Kommentar
11. April 2022

Ausblick für Aktienmärkte bleibt zweigeteilt

Trotz des Überfalls Wladimir Putins auf die Ukraine und ungeachtet der weltweit rekordhohen Inflation bleiben die Analysten bei ihrem Aktienmarktausblick auffallend gelassen. Laut einer Erhebung des Institutes der deutschen Wirtschaft rechnet zwar der Durchschnitt bei DAX, Eurostoxx50 und S&P500 nicht so schnell mit neuen Höchstständen. Immerhin werden auf Sicht der kommenden zwölf Monate aber von Quartal zu Quartal kontinuierliche Zuwächse erwartet. Ausgehend vom aktuellen Niveau läge das deutsche Börsenbarometer demnach in einem Jahr mit gut 15.300 Punkten rund 8% über dem aktuellen Niveau.

Eine derart stetige Entwicklung ist in unseren Augen indes ausgesprochen unwahrscheinlich. Das skizzierte Szenario ist dabei gleichermassen zu skeptisch wie auch zu optimistisch, je nachdem, welcher Zeithorizont betrachtet wird. Kurzfristig wird das Kurspotenzial deutlich unterschätzt. Wenn es – wie in unserem Basisszenario unterstellt – im Krieg zwischen Russland und der Ukraine zu einer gewissen Deeskalation kommt, wird sich der Ausblick merklich aufhellen. Notwendig dafür ist gar nicht einmal ein grundlegendes Friedensabkommen. Das liegt wahrscheinlich noch in weiter Ferne. Aber allein eine Reduktion der Kampfhandlungen als Wegbereiter für eine Annäherung der Konfliktparteien dürfte für ein Aufatmen sorgen. Die zuletzt abgestürzten Stimmungsindikatoren, wie die ZEW-Konjunkturerwartungen, werden dann konstruktionsbedingt kräftig steigen. Damit zeichnen sich auch für die hoch korrelierten Aktienmärkte entsprechende Freudensprünge ab.
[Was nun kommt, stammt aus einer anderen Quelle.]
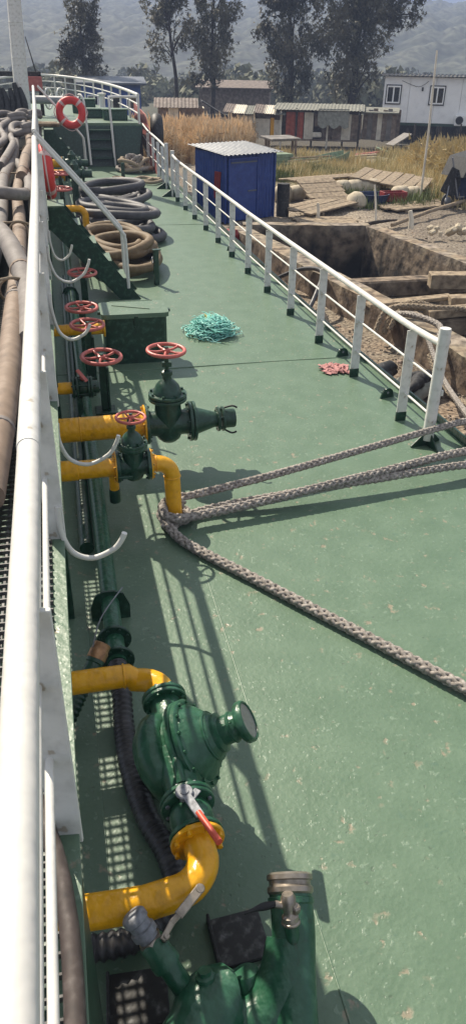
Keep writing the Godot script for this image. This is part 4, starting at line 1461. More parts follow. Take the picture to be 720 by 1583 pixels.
# ------------------------------------------------------------------ loose gear on deck
func build_deck_gear():
	var h := thing("hatch_box", V(.75, 0, -8.52), "dark green steel hatch box with a pale scratched lid at the foot of the stairs", "hatch")
	var b := MB.new()
	var poly := PackedVector2Array()
	for c in [[.38, .26, 0], [-.38, .26, 90], [-.38, -.26, 180], [.38, -.26, 270]]:
		for k in 5:
			var an := deg_to_rad(c[2] + k * 22.5)
			poly.append(Vector2(c[0] - signf(c[0]) * .06 + cos(an) * .06 - 0.0, c[1] - signf(c[1]) * .06 + sin(an) * .06))
	var shrink := PackedVector2Array()
	for p in poly: shrink.append(p * .93)
	b.prism(shrink, Transform3D(Basis(Vector3.RIGHT, Vector3(0, 0, -1), Vector3.UP), V(.755, .0, -8.52)), .53)
	part(b, "box_body", M.green_dark, h)
	var l := MB.new()
	l.prism(poly, Transform3D(Basis(Vector3.RIGHT, Vector3(0, 0, -1), Vector3.UP), V(.755, .53, -8.52)), .05)
	part(l, "lid", M.deck, h)  # paler than the body, sky reflection put into the lid colour
	var rim := MB.new()
	rim.box(V(.755, .575, -8.78), V(.5, .02, .02), Basis(), .004)
	rim.tube(path([V(.52, .583, -8.62), V(.93, .583, -8.42)]), .007, 6)
	part(rim, "lid_rib", M.deck, h)
	var la := MB.new()
	la.box(V(.76, .49, -8.268), V(.05, .12, .02), Basis(), .004)
	la.tube(spline([V(.74, .44, -8.255), V(.76, .41, -8.25), V(.78, .44, -8.255)], .01), .006, 6)
	part(la, "latch", M.green_dark, h)
	for x in [.37, 1.14]:
		var e := MB.new()
		e.box(V(x, .555, -8.45), V(.05, .03, .06), Basis(), .004)
		part(e, "hinge", M.green_dark, h)

	var lk := thing("deck_locker", V(.83, 0, -20.9), "small green deck locker with a pale lid beside the grey coiled hose", "locker")
	var kb := MB.new()
	kb.box(V(.83, .19, -20.9), V(.72, .3, .55), Basis(), .015)
	part(kb, "box_body", M.green_dark, lk)
	var kl := MB.new()
	kl.box(V(.83, .36, -20.9), V(.78, .035, .6), Basis(), .008)
	part(kl, "lid", M.deck, lk)

	var p := thing("green_post", V(1.43, 0, -11.75), "slim dark green post with a hanging ring, alone on the deck by the stairs", "post")
	var pb := MB.new()
	pb.box(V(1.43, .26, -11.75), V(.075, .52, .06), Basis(Vector3.UP, .3), .006)
	part(pb, "upright", M.green_dark, p)
	var pt := MB.new()
	pt.box(V(1.44, .525, -11.75), V(.12, .015, .09), Basis(Vector3.UP, .3), .003)
	part(pt, "cap", M.green_dark, p)
	var pr := MB.new()
	pr.torus(V(1.375, .38, -11.72), V(1, 0, .4), .045, .008, 18, 6)
	part(pr, "ring", M.galv, p)
	var p2 := thing("green_post", V(1.98, 0, -23.2), "short dark green post on the far deck in front of the rope heap", "post")
	var qb := MB.new()
	qb.box(V(1.98, .3, -23.2), V(.1, .42, .08), Basis(), .006)
	part(qb, "upright", M.green_dark, p2)

	# torn fishing net
	var t := thing("fishing_net", V(1.8, 0, -9.2), "torn turquoise fishing net heaped on the deck with a yellow tuft on top", "net")
	var n := MB.new()
	var rg := RandomNumberGenerator.new()
	rg.seed = 5
	for i in 1100:
		var an := rg.randf() * TAU
		var rr := sqrt(rg.randf())
		var c := V(1.8 + cos(an) * rr * .17, 0, -9.22 + sin(an) * rr * .22)
		var hh := .19 * pow(maxf(0, 1.0 - rr * rr), .8)
		var k3 = rg.randf()
		n.col = Color(0.14, 0.48, 0.43).lerp(Color(0.42, 0.74, 0.66), k3)
		if k3 < .12: n.col = Color(0.05, 0.2, 0.18)
		var pts := []
		var a2 := an + PI * .5 + rg.randf_range(-1.2, 1.2)
		var len := rg.randf_range(.04, .11) * (1.35 if rr > .9 else 1.0)
		var turn := rg.randf_range(.35, 1.0) * (1.0 if rg.randf() < .5 else -1.0)
		for j in 7:
			a2 += turn + rg.randf_range(-.3, .3)
			c += V(cos(a2) * len * .42, 0, sin(a2) * len * .42)
			pts.append(V(c.x, maxf(.006, hh + rg.randf_range(-.008, .02)), c.z))
		n.tube(spline(pts, .03), rg.randf_range(.003, .0075), 4)
	part(n, "net_strands", M.net, t, "stuff")
	var core := MB.new()
	core.col = Color(0.15, 0.48, 0.42)
	var cn := noise(90, 5.0, 3)
	for j in 9:
		for i in 18:
			var an := TAU * i / 18
			var rr := j / 8.0
			var q := 1.0 + cn.get_noise_2d(cos(an) * rr, sin(an) * rr) * .35
			core.vert(V(1.8 + cos(an) * rr * .175 * q, .17 * (1.0 - rr * rr) * (1.0 + cn.get_noise_2d(3.0 + cos(an) * rr, sin(an) * rr)) + .004, -9.22 + sin(an) * rr * .22 * q), V(cos(an) * rr, 1, sin(an) * rr).normalized())
	for j in 8:
		for i in 18:
			var i2 := (i + 1) % 18
			core.t(j * 18 + i, j * 18 + i2, (j + 1) * 18 + i2); core.t(j * 18 + i, (j + 1) * 18 + i2, (j + 1) * 18 + i)
	part(core, "net_heap", M.net, t)
	var yt := MB.new()
	yt.col = Color(0.55, 0.42, 0.12)
	for i in 26:
		var c := V(1.74 + rg.randf_range(-.05, .05), .15 + rg.randf_range(0, .05), -9.28 + rg.randf_range(-.06, .06))
		yt.tube(path([c, c + V(rg.randf_range(-.05, .05), rg.randf_range(-.01, .03), rg.randf_range(-.05, .05))]), .011, 4)
	part(yt, "yellow_tuft", M.net, t)

	# pink rag
	var r := MB.new()
	var rn := noise(91, 6.0, 3)
	for j in 17:
		for i in 17:
			var x := (i / 16.0 - .5) * .30
			var z := (j / 16.0 - .5) * .30
			var y := .012 + absf(rn.get_noise_2d(x * 3.0, z * 3.0)) * .11 * clampf(1.2 - Vector2(x, z).length() / .17, .1, 1)
			r.vert(V(2.93 + x + rn.get_noise_2d(z * 2.0, 5.0) * .08, y, -7.66 + z + rn.get_noise_2d(x * 2.0, 9.0) * .08), Vector3.UP)
	for j in 17:
		for i in 17:
			var a := r.v[j * 17 + mini(i + 1, 16)] - r.v[j * 17 + maxi(i - 1, 0)]
			var c := r.v[mini(j + 1, 16) * 17 + i] - r.v[maxi(j - 1, 0) * 17 + i]
			r.n[j * 17 + i] = c.cross(a).normalized()
	for j in 16:
		for i in 16:
			var a := j * 17 + i
			r.t(a, a + 1, a + 18); r.t(a, a + 18, a + 17)
	solo(r, "pink_rag", M.rag, "crumpled pink rag lying on the deck by the railing foot", "rag")

	# rope heap near the bow
	var hp := thing("rope_heap", V(2.5, .1, -24), "heap of pale mooring rope lying on the far deck before the bow", "rope")
	var rg2 := RandomNumberGenerator.new()
	rg2.seed = 9
	for q in 9:
		var pts := []
		var a0 := rg2.randf() * TAU
		var R := rg2.randf_range(.2, .5)
		var up2 := .9 if q < 4 else .3
		for k in 14:
			var an := a0 + k * .55
			pts.append(V(2.45 + cos(an) * R * (1.0 + .2 * sin(k * 1.7 + q)), sheer(-24.3) + .04 + up2 * .55 * absf(sin(k * .5 + q)) * (1.0 - R), -24.4 + sin(an) * R))
		var m := MB.new()
		m.tube(spline(pts, .1), .05, 8)
		part(m, "rope_loop", M.rope_tan if q % 2 else M.rope, hp)
	for q in 3:
		var pts := []
		for k in 9: pts.append(V(1.7 + k * .16 + rg2.randf_range(-.05, .05), sheer(-22.6) + .05, -22.3 - q * .35 + .22 * sin(k * 1.3 + q * 2.0)))
		var m := MB.new()
		m.tube(spline(pts, .1), .045, 8)
		part(m, "rope_tail", M.rope_tan, hp)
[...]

Rückenwind werden Dividendenpapiere in einer zweiten Welle von positiv überraschenden Konjunkturdaten erhalten. Bei einer sich abzeichnenden Beruhigung im Kriegsgeschehen dürften unter anderem die Energiepreise fallen. Bei Rohöl auch deswegen, weil hier selbst ohne russische Lieferungen die weltweite Nachfrage durch das Hochfahren der Förderung an anderer Stelle gedeckt werden kann. Der zuletzt aufgekommene Gegenwind für den privaten Verbrauch würde folglich wieder abklingen. Gleichzeitig sollte sich in den Industrienationen ein kräftiger Post-Corona-Boom entladen, der vom Nachholbedarf beim Konsum von Dienstleistungen angetrieben wird.

Aus diesem Grund sind wir beim Ausblick auf die kommenden Monate deutlich zuversichtlicher als der Durchschnitt der befragten Institute. Wenn die Lage nicht weiter eskaliert, sondern substanzielle Hoffnung auf eine Beruhigung aufkommt, sehen wir gute Chancen, dass die Aktienmärkte die bisherigen Höchststände in Angriff nehmen und sogar überschreiten. Für den DAX würde das ein über 15%iges Plus bedeuten.

So weit die gute Nachricht – nun zur schlechten: Im Laufe des 2. Halbjahres ist raueres Fahrwasser in Sicht. Das konjunkturelle Momentum wird nachlassen, wenn der Nachholbedarf der Konsumenten langsam abgearbeitet wurde. Gleichzeitig nimmt der wirtschaftliche Gegenwind zu, der durch die gestiegenen Zinsen entsteht. Dieser wirkt zwar mit einer merklichen Zeitverzögerung – nichtsdestotrotz wird dadurch der Aufschwung gebremst. Allererste Anzeichen sind bereits am US-Immobilienmarkt sichtbar, wo die Nachfrage nach Hypothekenkrediten auf ein 3-Jahres-Tief gesunken ist.

Entsprechend sind wir für die zweite Jahreshälfte skeptisch. Die bis dahin aufgelaufenen Kursgewinne dürften wieder abgegeben werden, sodass im Jahresverlauf allenfalls eine schwarze Null zu Buche steht. 2023 droht den Aktienmärkten angesichts der dann immer noch hohen Inflationsraten und Zinsen weiteres Ungemach. Aktives Management bleibt folglich unverzichtbar.